D'après Sérieslive...
Blackstone raconte la vie d'une communauté aborigène alors que son système est à la dérive : les aînés qui la dirigent sont pourris jusqu'à l'os, la hiérarchie ne fonctionne que sur la base du népotisme, et plus personne n'ose dire quoi que ce soit. En conséquence, la réserve de Blackstone semble au bord du précipice, et un incendie tragique va précipiter cette petite communauté dans le chaos.
Le générique d'ouverture nous montre une tribu qui erre entre ses souvenirs, son origine bercée par les traditions et un contexte actuel difficile, finalement une tribu qui ne trouve ni sa place ni son identité dans le monde. On navigue ainsi entre les photographies, les objets d'autrefois et les plans ancrés dans le présent, on distingue notamment un jeune garçon à vélo ne semblant pas savoir où il va. On peut également remarquer le parallèle entre les jeunes filles alignées sur leurs vélos et l'image représentant leurs ancêtres dans la même position sur leurs chevaux. Comment ces populations peuvent-elles s'adapter au monde ?

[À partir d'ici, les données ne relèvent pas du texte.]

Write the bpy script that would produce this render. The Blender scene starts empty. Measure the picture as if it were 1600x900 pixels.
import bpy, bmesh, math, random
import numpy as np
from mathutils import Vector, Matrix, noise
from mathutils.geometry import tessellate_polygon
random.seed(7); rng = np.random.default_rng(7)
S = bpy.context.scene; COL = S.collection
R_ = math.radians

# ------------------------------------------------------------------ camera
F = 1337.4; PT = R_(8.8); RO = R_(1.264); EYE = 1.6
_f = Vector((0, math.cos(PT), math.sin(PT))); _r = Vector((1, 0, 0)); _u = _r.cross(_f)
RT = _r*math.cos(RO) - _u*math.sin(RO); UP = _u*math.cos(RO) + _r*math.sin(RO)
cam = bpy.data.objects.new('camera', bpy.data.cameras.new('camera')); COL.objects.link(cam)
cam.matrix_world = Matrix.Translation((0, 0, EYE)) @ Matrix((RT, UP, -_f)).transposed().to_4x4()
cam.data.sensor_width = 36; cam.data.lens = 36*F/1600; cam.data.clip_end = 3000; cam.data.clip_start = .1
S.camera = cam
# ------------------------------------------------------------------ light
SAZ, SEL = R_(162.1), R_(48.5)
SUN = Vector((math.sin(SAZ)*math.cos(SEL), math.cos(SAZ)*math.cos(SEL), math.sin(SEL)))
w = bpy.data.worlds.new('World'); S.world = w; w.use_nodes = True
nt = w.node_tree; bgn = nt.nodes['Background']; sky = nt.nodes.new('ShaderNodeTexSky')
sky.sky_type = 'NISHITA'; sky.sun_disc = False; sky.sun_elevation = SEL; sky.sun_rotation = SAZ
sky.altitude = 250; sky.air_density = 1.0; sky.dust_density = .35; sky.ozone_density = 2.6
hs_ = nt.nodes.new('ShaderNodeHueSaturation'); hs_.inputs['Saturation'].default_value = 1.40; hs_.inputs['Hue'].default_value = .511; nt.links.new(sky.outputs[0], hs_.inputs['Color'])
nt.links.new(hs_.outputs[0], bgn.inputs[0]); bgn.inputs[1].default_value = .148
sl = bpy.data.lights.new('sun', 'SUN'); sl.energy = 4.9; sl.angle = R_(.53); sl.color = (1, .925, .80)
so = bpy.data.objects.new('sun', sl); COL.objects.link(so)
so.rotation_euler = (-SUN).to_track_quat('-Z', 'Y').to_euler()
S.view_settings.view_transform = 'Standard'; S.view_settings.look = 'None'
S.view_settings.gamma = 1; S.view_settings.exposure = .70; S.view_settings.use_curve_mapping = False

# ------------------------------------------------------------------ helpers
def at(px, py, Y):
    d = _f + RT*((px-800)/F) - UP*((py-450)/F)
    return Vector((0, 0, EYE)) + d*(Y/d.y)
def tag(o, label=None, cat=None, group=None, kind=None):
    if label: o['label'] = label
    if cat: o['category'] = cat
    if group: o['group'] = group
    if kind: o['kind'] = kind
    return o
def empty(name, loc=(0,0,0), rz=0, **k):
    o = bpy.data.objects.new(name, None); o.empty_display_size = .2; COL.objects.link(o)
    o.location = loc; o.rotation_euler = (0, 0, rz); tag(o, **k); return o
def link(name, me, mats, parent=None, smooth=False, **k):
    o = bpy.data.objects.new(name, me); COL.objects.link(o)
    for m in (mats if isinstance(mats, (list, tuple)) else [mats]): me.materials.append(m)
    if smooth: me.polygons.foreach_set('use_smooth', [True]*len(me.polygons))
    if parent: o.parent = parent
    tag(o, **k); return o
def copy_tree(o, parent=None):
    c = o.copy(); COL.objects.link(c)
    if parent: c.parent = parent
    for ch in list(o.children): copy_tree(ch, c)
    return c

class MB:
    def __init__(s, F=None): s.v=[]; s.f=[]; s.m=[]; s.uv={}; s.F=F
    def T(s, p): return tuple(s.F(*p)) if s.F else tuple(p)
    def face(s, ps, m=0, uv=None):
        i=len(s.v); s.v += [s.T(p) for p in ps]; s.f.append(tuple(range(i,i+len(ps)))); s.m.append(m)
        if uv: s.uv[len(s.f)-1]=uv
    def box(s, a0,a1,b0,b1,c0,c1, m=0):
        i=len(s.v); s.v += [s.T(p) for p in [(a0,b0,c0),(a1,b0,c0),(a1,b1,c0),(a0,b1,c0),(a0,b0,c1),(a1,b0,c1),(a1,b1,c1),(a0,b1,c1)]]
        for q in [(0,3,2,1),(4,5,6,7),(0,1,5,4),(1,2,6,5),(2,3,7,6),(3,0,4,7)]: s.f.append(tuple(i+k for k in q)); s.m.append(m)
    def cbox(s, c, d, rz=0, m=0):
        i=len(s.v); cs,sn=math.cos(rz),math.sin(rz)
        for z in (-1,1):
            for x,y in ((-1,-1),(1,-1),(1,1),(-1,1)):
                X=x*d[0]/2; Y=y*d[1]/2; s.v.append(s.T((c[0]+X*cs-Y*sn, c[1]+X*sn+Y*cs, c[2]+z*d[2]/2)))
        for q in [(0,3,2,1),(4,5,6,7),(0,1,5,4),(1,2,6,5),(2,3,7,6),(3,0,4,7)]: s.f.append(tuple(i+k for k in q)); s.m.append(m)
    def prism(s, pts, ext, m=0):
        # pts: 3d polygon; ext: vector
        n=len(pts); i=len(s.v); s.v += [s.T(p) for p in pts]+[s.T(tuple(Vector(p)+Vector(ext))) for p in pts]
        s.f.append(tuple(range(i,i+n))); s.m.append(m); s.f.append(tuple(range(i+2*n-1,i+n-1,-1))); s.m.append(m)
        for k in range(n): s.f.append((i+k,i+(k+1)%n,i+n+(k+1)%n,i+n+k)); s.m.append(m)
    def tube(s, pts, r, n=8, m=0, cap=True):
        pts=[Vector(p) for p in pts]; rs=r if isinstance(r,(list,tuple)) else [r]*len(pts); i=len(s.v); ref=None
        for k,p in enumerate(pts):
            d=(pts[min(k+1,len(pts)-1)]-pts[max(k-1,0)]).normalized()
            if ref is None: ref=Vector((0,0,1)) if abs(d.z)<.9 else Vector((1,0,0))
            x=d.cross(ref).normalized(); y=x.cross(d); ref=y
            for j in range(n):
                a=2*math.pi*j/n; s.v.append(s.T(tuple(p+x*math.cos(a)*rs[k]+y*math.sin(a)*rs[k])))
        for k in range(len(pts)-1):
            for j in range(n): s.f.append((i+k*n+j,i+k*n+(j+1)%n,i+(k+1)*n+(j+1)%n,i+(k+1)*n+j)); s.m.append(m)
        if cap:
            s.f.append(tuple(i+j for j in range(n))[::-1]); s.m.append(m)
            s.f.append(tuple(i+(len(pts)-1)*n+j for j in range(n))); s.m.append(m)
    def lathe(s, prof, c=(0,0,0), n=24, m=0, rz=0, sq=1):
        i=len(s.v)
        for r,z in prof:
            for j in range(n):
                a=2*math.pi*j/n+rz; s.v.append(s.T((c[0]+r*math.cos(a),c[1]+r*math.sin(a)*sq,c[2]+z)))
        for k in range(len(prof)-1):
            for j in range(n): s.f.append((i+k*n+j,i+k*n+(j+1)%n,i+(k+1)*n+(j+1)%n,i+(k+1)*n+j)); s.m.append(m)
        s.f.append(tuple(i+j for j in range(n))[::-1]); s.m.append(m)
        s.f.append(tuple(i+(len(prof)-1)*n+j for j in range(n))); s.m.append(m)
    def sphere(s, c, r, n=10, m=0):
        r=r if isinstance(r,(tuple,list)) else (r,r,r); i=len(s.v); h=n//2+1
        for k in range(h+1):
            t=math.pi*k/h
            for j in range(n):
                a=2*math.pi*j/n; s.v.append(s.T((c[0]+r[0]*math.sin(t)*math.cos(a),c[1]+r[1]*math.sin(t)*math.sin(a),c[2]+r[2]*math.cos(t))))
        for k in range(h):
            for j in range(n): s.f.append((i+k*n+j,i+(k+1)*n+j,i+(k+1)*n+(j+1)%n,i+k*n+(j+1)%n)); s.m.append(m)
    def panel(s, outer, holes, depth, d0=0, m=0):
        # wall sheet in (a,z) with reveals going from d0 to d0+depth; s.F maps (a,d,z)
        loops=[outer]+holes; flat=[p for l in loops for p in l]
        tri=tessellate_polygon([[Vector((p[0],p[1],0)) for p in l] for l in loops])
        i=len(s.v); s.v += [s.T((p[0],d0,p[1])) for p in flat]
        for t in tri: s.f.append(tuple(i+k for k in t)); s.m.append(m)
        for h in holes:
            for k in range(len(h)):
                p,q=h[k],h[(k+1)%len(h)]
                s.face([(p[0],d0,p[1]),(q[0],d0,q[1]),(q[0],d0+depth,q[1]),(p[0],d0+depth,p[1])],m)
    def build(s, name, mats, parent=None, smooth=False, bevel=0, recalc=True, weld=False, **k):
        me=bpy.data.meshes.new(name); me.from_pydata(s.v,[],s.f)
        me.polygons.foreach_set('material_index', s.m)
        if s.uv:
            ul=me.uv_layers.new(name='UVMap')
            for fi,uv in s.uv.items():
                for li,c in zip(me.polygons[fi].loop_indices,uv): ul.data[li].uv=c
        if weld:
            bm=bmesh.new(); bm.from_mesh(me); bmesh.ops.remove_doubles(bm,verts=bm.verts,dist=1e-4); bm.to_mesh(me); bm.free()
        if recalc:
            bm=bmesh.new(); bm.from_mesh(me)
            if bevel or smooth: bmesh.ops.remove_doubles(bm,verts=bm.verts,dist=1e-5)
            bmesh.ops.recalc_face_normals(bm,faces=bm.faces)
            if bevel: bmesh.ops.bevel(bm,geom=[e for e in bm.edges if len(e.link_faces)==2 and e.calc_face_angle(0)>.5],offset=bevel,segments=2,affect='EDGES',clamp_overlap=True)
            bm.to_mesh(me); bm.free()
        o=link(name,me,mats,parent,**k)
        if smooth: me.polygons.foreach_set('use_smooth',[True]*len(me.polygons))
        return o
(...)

Blackstone is relevant and relational in an Aboriginal story world, with universal themes and conflicts that are not only relatable to some First Nations out there today, but also to the world of politics and power in general,” said Ron E. Scott, who created, wrote, directed and executive produced the series.
Le créateur tente de porter un regard lucide sur le monde, en s'intéressant à une minorité il montre que leurs problèmes sont aussi les nombres. La série porte donc la marque d'un engagement, il s'agit de tourner les projecteurs sur ce que l'on refuse de voir.